BANGKOK--The former leader of Thailand's toppled ruling party on Tuesday launched the first official opposition group to the new military regime, trying to draw together dissidents within the country and overseas.

Jarupong Ruangsuwan, an ex-minister and wanted man in Thailand, said the new “Organization of Free Thais for Human Rights and Democracy” (FT-HD) would press for the restoration of democratic rule.

Since grabbing power from the elected government in a coup on May 22, the junta has muzzled dissent across the nation and effectively stifled any attempt to coordinate widespread anti-coup actions.

It has imposed strict media controls and summoned and detained hundreds of people, the majority linked with the deposed Puea Thai government of ex-premier Yingluck Shinawatra and her administration's “Red Shirt” supporters.

The anti-coup group, which will operate from an unnamed country, will resist any moves by the establishment-backed junta to rig the political system in its favor, Jarupong said in the group's founding statement.

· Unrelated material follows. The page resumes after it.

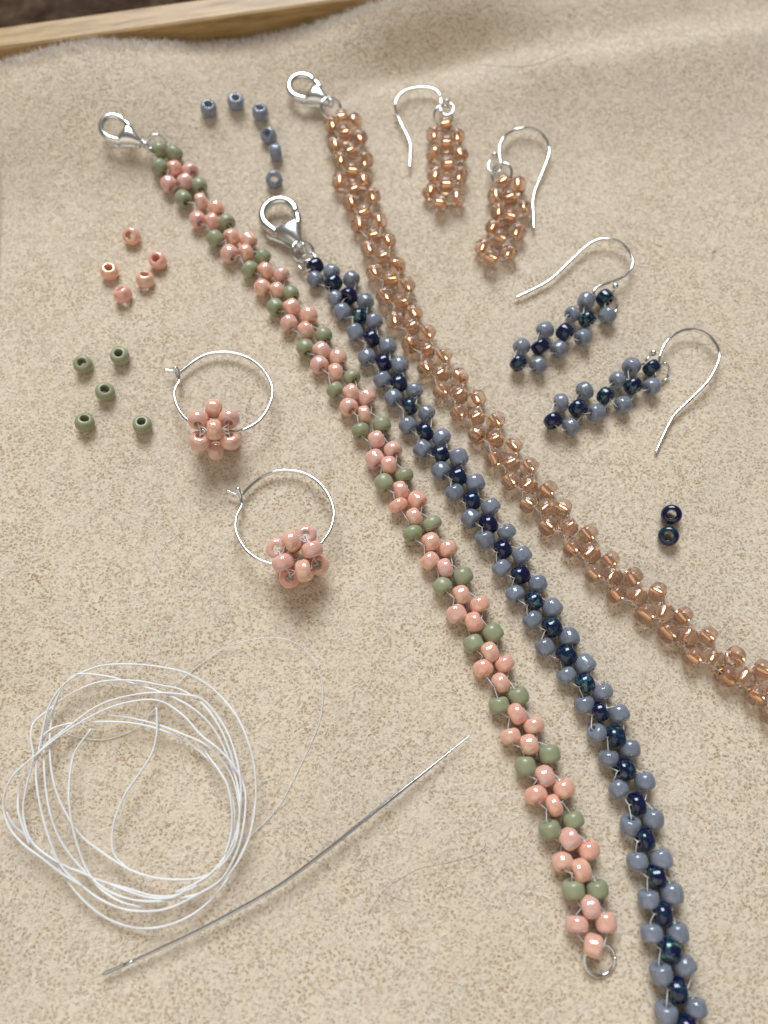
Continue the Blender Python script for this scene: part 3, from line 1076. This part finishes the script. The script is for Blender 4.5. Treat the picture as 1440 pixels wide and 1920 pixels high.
hp2 = [(645, 1128), (670, 1098), (725, 1045), (800, 990), (895, 955), (990, 950), (1100, 972), (1200, 1032), (1272, 1122), (1312, 1222), (1312, 1312), (1280, 1405), (1210, 1500),
       (1120, 1575), (1000, 1625), (900, 1637), (840, 1630), (760, 1600), (680, 1540), (622, 1455), (595, 1375), (603, 1285), (640, 1208), (636, 1165), (628, 1115), (612, 1083), (606, 1120), (622, 1165)]
r_, u_, v_ = view_basis(559, 1044)
R1 = Matrix((r_, u_, v_)).transposed()
hoop((559, 1044), 'silver hoop earring with a pink bead flower, nearer the coil of white thread', hp2, hh, [(645, 1128), (605, 1128), (530, 1098)], [.12, .13, .16], (558.5, 1044), 0.42,
     R1 @ Matrix.Rotation(math.radians(24), 3, 'Z') @ Matrix.Rotation(math.radians(-3), 3, 'X'))

# ------------------------------------------------------------------ loose beads
LOOSE = [('b', 391, 203, (0, .62), 'loose grey blue bead at the left end of the curved row beside the clasps'),
         ('b', 442, 191, (.05, .66), 'loose grey blue bead farthest back in the curved row, hole upward'),
         ('b', 488, 211, (0, .8), 'loose grey blue bead at the bend of the curved row, hole upward'),
         ('b', 504, 255, (-.36, .42), 'loose grey blue bead leaning on the bead that lies on its side'),
         ('b', 517, 286, (1, .12), 'loose grey blue bead lying on its side with no hole showing'),
         ('b', 514, 337, (0, .22), 'loose grey blue bead at the lower end of the row, hole facing up'),
         ('p', 247, 443, (-.4, .15), 'loose pink bead farthest back of the five, hole turned left'),
         ('p', 296, 489, (-.33, .4), 'loose pink bead nearest the pink and green bracelet, hole facing up'),
         ('p', 205, 509, (-.08, .6), 'loose pink bead at the left of the five, bright round rim'),
         ('p', 272, 524, (.0, .85), 'loose pink bead between the right hand and the lowest pink beads'),
         ('p', 230, 552, (-.45, .85), 'loose pink bead lowest of the five, lying almost on its side'),
         ('g', 156, 684, (-.2, .36), 'loose sage green bead at the upper left of the five'),
         ('g', 225, 668, (-.22, .5), 'loose sage green bead at the upper right of the five'),
         ('g', 197, 735, (0, .45), 'loose sage green bead in the middle of the five'),
         ('g', 159, 793, (0, .68), 'loose sage green bead at the lower left of the five'),
         ('g', 267, 797, (-.15, .55), 'loose sage green bead nearest the upper hoop earring flower'),
         ('n', 1259, 965, (0.02, .1), 'loose navy bead seen through its hole, the upper of two touching'),
         ('n', 1253.5, 1005, (0, .02), 'loose navy bead seen through its hole, the lower of two touching')]
CATS = {'b': 'loose grey blue beads by the clasps', 'p': 'loose pink beads on the left', 'g': 'loose green beads on the left', 'n': 'two loose navy beads on the right'}
for k, px, py, (ax, ay), lab in LOOSE:
    r_, u_, v_ = view_basis(px, py)
    q = min(1.0, math.hypot(ax, ay))
    axis = r_ * ax + u_ * ay + v_ * math.sqrt(max(0, 1 - q * q))
    p = on_mat(px, py, 0.145 if abs(axis.z) < .6 else 0.125)
    o = put_bead(k, p, axis, None, size=(1.06, .92 if k == 'n' else 1.02))
    o.name = 'loose_bead'
    o.data = LOOSE_MESH[k]
    tag(o, lab, 'bead', CATS[k])

# ------------------------------------------------------------------ coil of thread
TZ = Z_(0, 1180, 2.25)
COILS = [
    ([(1040, 885), (1100, 830), (1180, 740), (1250, 610), (1310, 485), (1350, 380), (1362, 265), (1340, 160), (1290, 88), (1220, 46), (1130, 35), (1030, 50), (945, 80), (870, 130), (800, 182),
      (730, 250), (665, 320), (605, 390), (540, 435), (440, 465), (350, 460), (280, 440)], [.05, .03, .02, .015, .015, .02, .03, .06, .12, .2, .2, .14, .06, .03, .03, .05, .06, .04, .02, .02, .02, .02]),
    ([(330, 190), (420, 155), (530, 147), (650, 155), (780, 182), (870, 230), (940, 292), (1000, 370), (1042, 460), (1070, 560), (1080, 680), (1072, 780), (1050, 880), (1010, 970), (950, 1048),
      (860, 1108), (740, 1138), (620, 1148), (520, 1130), (435, 1090), (375, 1030), (330, 920), (300, 800), (290, 690), (300, 580), (320, 510), (385, 420)], .25),
    ([(455, 362), (540, 373), (650, 398), (760, 438), (860, 482), (922, 535), (970, 605), (1000, 690), (1010, 780), (1000, 880), (970, 950), (920, 1008), (850, 1048), (740, 1056), (640, 1045), (540, 1010),
      (430, 940), (340, 868), (270, 760), (225, 640), (210, 500), (218, 380), (245, 280), (300, 205), (345, 188), (450, 198), (560, 228), (680, 266), (780, 312), (860, 372), (920, 450), (970, 560),
      (1000, 650), (1012, 760), (995, 870), (950, 962), (880, 1040), (800, 1090), (720, 1132), (620, 1130), (500, 1090), (400, 1052), (300, 1010), (210, 962), (130, 890), (98, 780), (108, 680), (142, 560),
      (195, 485), (290, 410), (400, 330), (510, 288), (640, 268), (770, 275), (860, 300), (940, 400), (985, 500), (1012, 620), (1015, 740), (995, 860), (965, 940)], .22),
    ([(350, 1085), (260, 1030), (180, 968), (100, 908), (42, 840), (15, 760), (20, 690), (60, 612), (150, 532), (250, 450), (340, 392), (440, 340), (540, 308), (640, 297), (710, 318), (785, 375), (850, 448),
      (930, 512), (990, 582), (1030, 662), (1036, 745), (1022, 860), (990, 960), (930, 1058), (830, 1120), (720, 1174), (620, 1190), (520, 1180), (425, 1140), (350, 1085), (260, 1000), (200, 860), (165, 720),
      (152, 600), (170, 480), (205, 330), (262, 240), (320, 195)], .28),
    ([(215, 930), (270, 1040), (340, 1130), (420, 1200), (520, 1248), (620, 1262), (720, 1245), (820, 1198), (915, 1115), (985, 1010), (1040, 900)], .16),
    ([(125, 910), (80, 780), (78, 690), (90, 640), (140, 560), (130, 450), (145, 392), (200, 345), (300, 272), (420, 222), (560, 216), (690, 238), (770, 258), (860, 320), (930, 420), (975, 530), (1000, 640)], .2),
    ([(160, 470), (210, 425), (270, 402), (330, 395), (430, 390), (560, 396), (680, 425), (790, 475), (880, 550), (950, 640), (985, 740), (985, 840), (962, 930), (900, 1020), (820, 1075), (740, 1110)], .2),
    ([(225, 330), (195, 410), (185, 500), (190, 640), (210, 770), (250, 880), (310, 970), (380, 1045), (430, 1100), (510, 1150), (600, 1172)], .22),
    ([(660, 330), (662, 430), (640, 525), (590, 605), (530, 692), (490, 785), (473, 870), (483, 950), (540, 1010)], [.25, .25, .25, .25, .25, .25, .22, .2, .2]),
    ([(28, 770), (60, 830), (110, 872), (160, 930), (230, 985), (330, 1020), (420, 1060), (540, 1095), (650, 1125), (740, 1122), (830, 1080)], .2),
    ([(855, 450), (870, 520), (920, 590), (960, 660), (978, 760), (975, 860), (950, 945)], .25),
]
t0 = MB()
for pix, h in COILS:
    hs = h if isinstance(h, list) else [h + 0.05 * math.sin(1.3 * i + h * 40) for i in range(len(pix))]
    pts = spline([on_mat(p[0], p[1], q) for p, q in zip(TZ(pix), hs)], 6)
    nn_ = len(pts)
    t0.add(sweep(pts, [(0.0152 if h is not COILS[0][1] else 0.0062) * (1 + 0.10 * math.sin(i * .7 + nn_)) for i in range(nn_)], 7))
o = t0.build('thread_coil', M_THREAD)
tag(o, 'loose coil of fine white beading thread beside the needle', 'thread')

# ------------------------------------------------------------------ needle
NPX = [(250, 1802), (310, 1774), (371, 1745), (455.6, 1700), (529, 1656.5), (608.6, 1597.5), (688, 1534), (767, 1471), (846, 1407.5), (883, 1377)]
NH = [.13, .14, .15, .16, .17, .18, .18, .16, .13, .11]
nt_ = thing('beading_needle', on_mat(529, 1656, 0.0))
tag(nt_, 'long thin steel beading needle, slightly bent, between thread coil and bracelet', 'needle')
pts = spline([on_mat(p[0], p[1], h) for p, h in zip(NPX, NH)], 8)
k = len(pts)
rad = [0.021 + 0.004 * min(1, i / 40) if i < k - 18 else 0.025 * max(0.06, ((k - i) / 18) ** .8) for i in range(k)]
MB().add(sweep(pts, rad, 10)).build('shaft', M_STEEL, nt_)
a, b = on_mat(250, 1802, .13), on_mat(190.5, 1828, .12)
d = (b - a).normalized(); sd = Vector((-d.y, d.x, 0)).normalized()
eye = MB()
loop = []
L_ = (b - a).length
for i in range(15): loop.append((i / 14 * 0.93, 0.0145 * min(1, math.sin(min(1, (i / 14) / .4 + .05) * math.pi / 2))))
path = [a + d * (L_ * q) + sd * w_ for q, w_ in loop] + [b + d * 0.0] + [a + d * (L_ * q) - sd * w_ for q, w_ in reversed(loop)]
eye.add(sweep(path, 0.0115, 8))
eye.add(sweep([a + d * (-.02), a + d * (L_ * .30)], 0.0195, 10)).add(sphere(b - d * .02, .015))
eye.build('eye', M_STEEL, nt_)

# ------------------------------------------------------------------ hairs, lint and a stray glint
o = wire('hair', None, [(690, 1716), (716, 1675), (745, 1652), (790, 1628), (840, 1618), (885, 1605), (908, 1590), (910, 1576)], [.06, .08, .09, .1, .1, .1, .09, .07], 0.0028, M_HAIR)
tag(o, 'fine brown hair curving over the mat beside the needle', 'hair', 'stray hairs on the mat')
o = wire('hair', None, [(905, 120), (945, 125), (990, 124), (1020, 116), (1065, 96)], .1, 0.0035, M_HAIR)
tag(o, 'fine brown hair lying on the far fold above the copper earrings', 'hair', 'stray hairs on the mat')
o = wire('hair', None, [(716, 1674), (735, 1682), (752, 1688), (770, 1692)], .09, 0.0028, M_HAIR)
tag(o, 'short brown hair crossing the end of the longer hair by the needle', 'hair', 'stray hairs on the mat')
for (px, py), lab in [((1338, 473), 'dark grey lint speck on the mat right of the upper blue earring'), ((742, 231), 'tiny dark lint speck beside the left copper earring hook')]:
    c = on_mat(px, py, .05)
    mb = MB()
    for _ in range(5):
        p0 = c + Vector((random.gauss(0, .018), random.gauss(0, .018), 0))
        q0 = p0 + Vector((random.gauss(0, .022), random.gauss(0, .022), random.uniform(0, .015)))
        mb.add(sweep(spline([p0, (p0 + q0) / 2 + Vector((0, 0, .012)), q0], 3), 0.0055, 5))
    tag(mb.build('lint', M_LINT), lab, 'lint', 'lint specks on the mat')
o = MB().add(sphere(on_mat(92, 261, .07), .022, 8, 5)).build('glass_chip', M_SILVER)
tag(o, 'tiny glinting glass chip on the upper left of the mat', 'glass chip')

Decrying the coup as “grand larceny,” he accused the junta of violating “the rule of law, abusing democratic principles” and destroying “rights, liberties, and human dignity.”

The former interior minister stepped down from his party role last week and is the subject of an arrest warrant after refusing to report to the military.

The organization is backed by a coalition of former lawmakers, academics, Red Shirt figures and other opponents of the army power grab.

“The people are demanding a fightback,” FT-HD spokesman Jakrapob Penkair told AFP from London, where he was speaking on Monday.

“This is just the start. We will provide assistance and encouragement to all demonstrators against the coup ... but not of the violent kind.”

Jakrapob was once a spokesman for the government of Prime Minister Thaksin Shinawatra, Yingluck's brother, and a founding member of the Red Shirt movement. He said Thaksin had neither been consulted on the group or joined it.

Army chief Prayut Chan-O-Cha has suspended the constitution, assumed sweeping powers and smothered dissent, warning that anti-coup protesters face military courts if prosecuted.

The junta's foreign affairs ministry batted away the FT-HD announcement.

“There is only one legitimate government, that is this administration,” permanent secretary Sihasak Phuangketkeow told reporters.